## Task brief
The lines from the top of the material through the line with "C = bpy.context.scene.collection" are to be set down exactly. Leave the pictures out.

-- START --

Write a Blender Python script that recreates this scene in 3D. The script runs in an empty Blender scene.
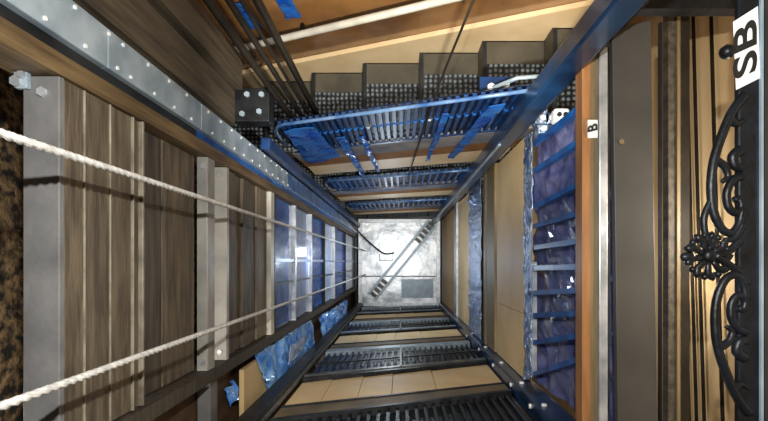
import bpy, math, random
from mathutils import Vector, noise
random.seed(7)
U = 1.15           # metres per layout unit
DF = 7.6           # depth of the pit floor below the camera, layout units
C = bpy.context.scene.collection

def W(x, y, d):
    return Vector((x*U, y*U, (DF-d)*U))

# ------------------------------------------------------------------ materials
def lin(c):
    def f(v):
        v /= 255.0
        return v/12.92 if v <= 0.04045 else ((v+0.055)/1.055)**2.4
    return (f(c[0]), f(c[1]), f(c[2]), 1.0)

def mat(name, a, b=None, rough=0.5, metal=0.0, scale=6.0, stretch=(1, 1, 1), bump=0.0, bscale=None,
        detail=6.0, rvar=0.0, coat=0.0, lo=0.35, hi=0.65, spec=0.5):
    m = bpy.data.materials.new(name); m.use_nodes = True
    nt = m.node_tree; N = nt.nodes; L = nt.links
    p = N['Principled BSDF']
    p.inputs['Roughness'].default_value = rough
    p.inputs['Metallic'].default_value = metal
    p.inputs['Coat Weight'].default_value = coat
    p.inputs['Specular IOR Level'].default_value = spec
    p.inputs['Coat Roughness'].default_value = 0.12
    tc = N.new('ShaderNodeTexCoord'); mp = N.new('ShaderNodeMapping')
    mp.inputs['Scale'].default_value = stretch
    L.new(tc.outputs['Object'], mp.inputs['Vector'])
    nz = N.new('ShaderNodeTexNoise'); nz.inputs['Scale'].default_value = scale; nz.inputs['Detail'].default_value = detail
    L.new(mp.outputs['Vector'], nz.inputs['Vector'])
    cr = N.new('ShaderNodeValToRGB')
    cr.color_ramp.elements[0].position = lo; cr.color_ramp.elements[1].position = hi
    cr.color_ramp.elements[0].color = lin(a); cr.color_ramp.elements[1].color = lin(b or a)
    L.new(nz.outputs['Fac'], cr.inputs['Fac'])
    L.new(cr.outputs['Color'], p.inputs['Base Color'])
    if rvar:
        mr = N.new('ShaderNodeMapRange')
        mr.inputs['To Min'].default_value = max(0.03, rough-rvar); mr.inputs['To Max'].default_value = min(1, rough+rvar)
        L.new(nz.outputs['Fac'], mr.inputs['Value']); L.new(mr.outputs['Result'], p.inputs['Roughness'])
    if bump:
        n2 = N.new('ShaderNodeTexNoise'); n2.inputs['Scale'].default_value = bscale or scale*3; n2.inputs['Detail'].default_value = 4
        L.new(mp.outputs['Vector'], n2.inputs['Vector'])
        bp = N.new('ShaderNodeBump'); bp.inputs['Strength'].default_value = bump; bp.inputs['Distance'].default_value = 0.02
        L.new(n2.outputs['Fac'], bp.inputs['Height']); L.new(bp.outputs['Normal'], p.inputs['Normal'])
    return m

def film_mat(name, a, b, clear=0.35, rough=0.15):
    m = mat(name, a, b, rough=rough, scale=9, bump=0.5, bscale=16, coat=0.6)
    nt = m.node_tree; N = nt.nodes; L = nt.links
    p = N['Principled BSDF']; out = N['Material Output']
    t = N.new('ShaderNodeBsdfTransparent'); t.inputs['Color'].default_value = lin((150, 190, 240))
    mx = N.new('ShaderNodeMixShader'); mx.inputs['Fac'].default_value = clear
    L.new(p.outputs['BSDF'], mx.inputs[1]); L.new(t.outputs['BSDF'], mx.inputs[2]); L.new(mx.outputs['Shader'], out.inputs['Surface'])
    return m

def dotted(name, base, dot, scale, rough=0.35, metal=0.6, dims='3D'):
    m = mat(name, base, base, rough=rough, metal=metal)
    nt = m.node_tree; N = nt.nodes; L = nt.links; p = N['Principled BSDF']
    tc = N.new('ShaderNodeTexCoord')
    v = N.new('ShaderNodeTexVoronoi'); v.voronoi_dimensions = dims; v.inputs['Scale'].default_value = scale; v.inputs['Randomness'].default_value = 0.25
    L.new(tc.outputs['Object'], v.inputs['Vector'])
    cr = N.new('ShaderNodeValToRGB'); cr.color_ramp.elements[0].position = 0.25; cr.color_ramp.elements[1].position = 0.38
    cr.color_ramp.elements[0].color = lin(dot); cr.color_ramp.elements[1].color = lin(base)
    L.new(v.outputs['Distance'], cr.inputs['Fac']); L.new(cr.outputs['Color'], p.inputs['Base Color'])
    bp = N.new('ShaderNodeBump'); bp.inputs['Strength'].default_value = 0.6; bp.invert = True; bp.inputs['Distance'].default_value = 0.01
    L.new(v.outputs['Distance'], bp.inputs['Height']); L.new(bp.outputs['Normal'], p.inputs['Normal'])
    return m

M = dict(
    board=mat('weathered_board', (70, 62, 50), (106, 95, 78), rough=0.6, scale=9, stretch=(5, 0.7, 5), bump=0.25, bscale=22),
    board_dark=mat('dark_board', (48, 44, 37), (80, 72, 60), rough=0.6, scale=7, stretch=(6, 0.5, 6), bump=0.25, bscale=22),
    board_pale=mat('pale_board', (104, 92, 70), (136, 122, 96), rough=0.6, scale=8, stretch=(6, 0.6, 6), bump=0.1),
    lip=mat('bare_edge', (100, 94, 80), (150, 143, 126), rough=0.5, scale=14),
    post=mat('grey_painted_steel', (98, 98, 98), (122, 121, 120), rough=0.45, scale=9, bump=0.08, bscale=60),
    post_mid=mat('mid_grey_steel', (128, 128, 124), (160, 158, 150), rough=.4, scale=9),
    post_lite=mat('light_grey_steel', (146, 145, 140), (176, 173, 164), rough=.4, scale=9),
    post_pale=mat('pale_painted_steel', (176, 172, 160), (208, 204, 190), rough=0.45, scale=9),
    flat=mat('dark_grey_flat_steel', (56, 54, 50), (70, 67, 62), rough=0.55, scale=5, bump=0.05),
    galv=mat('galvanised_steel', (134, 152, 164), (172, 188, 198), rough=0.4, metal=0.25, scale=10, rvar=0.12),
    beam=mat('brown_timber_beam', (76, 60, 38), (118, 98, 66), rough=0.6, scale=7, stretch=(6, 6, 0.5), bump=0.2),
    beam_grey=mat('grey_timber_beam', (56, 50, 41), (88, 79, 64), rough=0.6, scale=7, stretch=(6, 6, 0.5), bump=0.2),
    dark=mat('black_steel', (18, 20, 22), (38, 40, 42), rough=0.45, scale=12, spec=.3),
    iron=mat('wrought_iron', (10, 12, 15), (22, 26, 32), rough=0.42, scale=20, bump=0.1, spec=.3),
    darkblue=mat('blue_black_steel', (10, 30, 62), (20, 66, 124), rough=0.4, metal=0.0, scale=8),  # on railings and guide rail this blue carries light off the film
    bluerail=mat('blue_paint_and_glow', (10, 56, 122), (28, 104, 182), rough=0.36, metal=0.0, scale=7, rvar=0.1),  # blue paint on the bars; on railings and flange, film light as colour
    bluebright=mat('bright_blue_plastic', (40, 120, 220), (150, 200, 246), rough=0.25, scale=9, coat=0.5),
    silver=mat('bright_sheet_metal', (132, 138, 146), (222, 226, 230), rough=0.36, metal=0.85, scale=3.2, rvar=0.12, bump=0.35, bscale=7),
    silverbar=mat('silver_bar', (176, 182, 188), (222, 226, 230), rough=0.35, metal=0.6, scale=14, rvar=0.15),
    foil=mat('crinkled_silver_foil', (60, 100, 160), (196, 212, 228), rough=0.22, metal=0.7, scale=26, bump=0.9, bscale=40),
    tan=mat('tan_plaster', (212, 180, 128), (228, 200, 150), rough=0.55, scale=3, bump=0.05),
    tan_deep=mat('brown_tan_plaster', (170, 134, 86), (188, 152, 104), rough=0.55, scale=3),
    olive=mat('olive_timber', (112, 96, 62), (140, 120, 80), rough=0.55, scale=7, stretch=(6, .5, 6)),
    cream=mat('cream_paint', (224, 194, 146), (240, 214, 172), rough=0.5, scale=4),
    dado=mat('orange_brown_gloss_paint', (104, 70, 38), (156, 112, 66), rough=0.22, scale=2.8, coat=0.4, bump=0.06, bscale=6),
    brownband=mat('brown_fascia_paint', (122, 80, 40), (150, 106, 60), rough=0.75, scale=5, spec=.15),
    greyband=mat('grey_fascia_paint', (96, 100, 112), (140, 136, 132), rough=0.75, scale=5, spec=.15),
    orange=mat('orange_wood', (134, 92, 54), (164, 116, 72), rough=0.45, scale=7, stretch=(6, .5, 6)),
    khaki=mat('khaki_wood', (106, 90, 64), (130, 112, 80), rough=0.5, scale=7, stretch=(6, .5, 6)),
    white=mat('white_plastic', (226, 228, 226), (238, 240, 238), rough=0.4),
    ink=mat('black_ink', (18, 18, 18), (26, 26, 26), rough=0.6),
    rope=mat('steel_wire_rope', (200, 200, 196), (240, 240, 236), rough=0.35, metal=0.3, scale=60),
    cable=mat('black_cable', (24, 21, 17), (42, 36, 28), rough=0.6, scale=8, spec=.2),
    rubble=mat('rubble_masonry', (30, 26, 20), (128, 104, 72), rough=0.85, scale=26, bump=1.0, bscale=30, lo=.4, hi=.6),
    dirt=mat('dark_brown_wall', (58, 42, 30), (96, 70, 48), rough=0.7, scale=5, bump=0.1),
    concrete=mat('dark_concrete', (70, 66, 60), (98, 94, 86), rough=0.8, scale=5, bump=0.2),
    glowgalv=mat('blue_glow_steel', (50, 92, 150), (120, 152, 190), rough=.35, metal=.2, scale=9),  # steel with the blue glow of the film put into its colour
    navyrail=mat('dark_navy_rail', (6, 24, 44), (16, 54, 92), rough=.35, scale=6, coat=.2),
    capping=mat('olive_brown_capping', (84, 72, 50), (116, 100, 72), rough=.6, scale=6),
    film=film_mat('blue_film', (20, 90, 200), (70, 160, 240), 0.62, .4),
    film_dark=film_mat('dark_blue_film', (40, 72, 150), (84, 130, 206), 0.3, .5),
    film_purple=film_mat('violet_blue_film', (70, 80, 140), (132, 134, 176), 0.22, .35),
    infill=dotted('navy_mesh_infill', (8, 18, 36), (40, 92, 158), 30, rough=.5, metal=0.0),
    infill_black=dotted('black_mesh_infill', (14, 18, 22), (64, 76, 84), 34, rough=.5, metal=0.0),
    railedge=mat('worn_rail_edge', (66, 66, 62), (104, 102, 96), rough=.4, scale=10),
    film_pale=film_mat('clear_film', (160, 182, 214), (206, 220, 240), 0.3, .55),
    tread=mat('olive_grey_tread', (58, 54, 44), (82, 76, 62), rough=.6, scale=5, bump=.1),
    grating=dotted('dotted_grating', (18, 22, 28), (104, 114, 118), 34, rough=.4, metal=.2, dims='2D'),
)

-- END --

## Answer for this exercise
Write a Blender Python script that recreates this scene in 3D. The script runs in an empty Blender scene.
import bpy, math, random
from mathutils import Vector, noise
random.seed(7)
U = 1.15           # metres per layout unit
DF = 7.6           # depth of the pit floor below the camera, layout units
C = bpy.context.scene.collection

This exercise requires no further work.